Well.... No? Loads of people have casual sex all the time. Loads of women have sex with men they don't think are "special", same as vice versa.

I don't recognise my experiences or my friends lives in your posts. It all sounds really, I don't know, old fashioned. I'm over 40 though so not exactly young!

capsium · 12/09/2015 23:01

It does not really matter, does it, unless you are going to try and go back to them?

When blokes I was going out with suddenly decided I was not for them in the past I certainly did not want to analyse it to death. Granted, I was very young, since I gave been with DH for over 20 years, but my overriding feeling was that the exes were being twatish and for me to move on.

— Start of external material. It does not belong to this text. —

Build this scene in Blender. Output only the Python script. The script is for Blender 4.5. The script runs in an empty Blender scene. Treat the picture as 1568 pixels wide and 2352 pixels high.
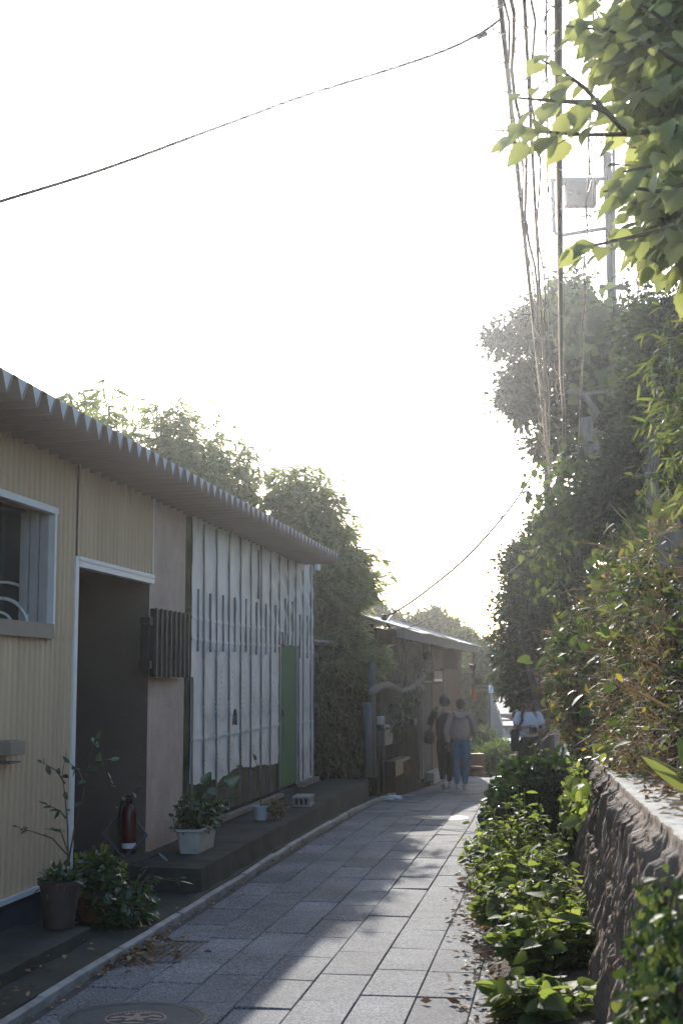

I figured I'd find out sooner or later whether it was purely due to bad behaviour of my own - each case I did not think it was. Bit of both usually.

brokenhearted55a · 12/09/2015 23:05

This reply has been deleted

Message withdrawn at poster's request.

MiscellaneousAssortment · 12/09/2015 23:51

I don't thing any women easily thinks 'yes I'm so amazing and that's why he's acting like a prat'.

Tbh I think you have your reasoning wrong. Women are much more likely to think it's their fault for not being good enough, and then afterwards not being understanding enough / telepathic enough to divine what wonderful tortuous train of events may have befallen the man to excuse his rubbish post coital behaviour.

So, not excessive ego but not enough.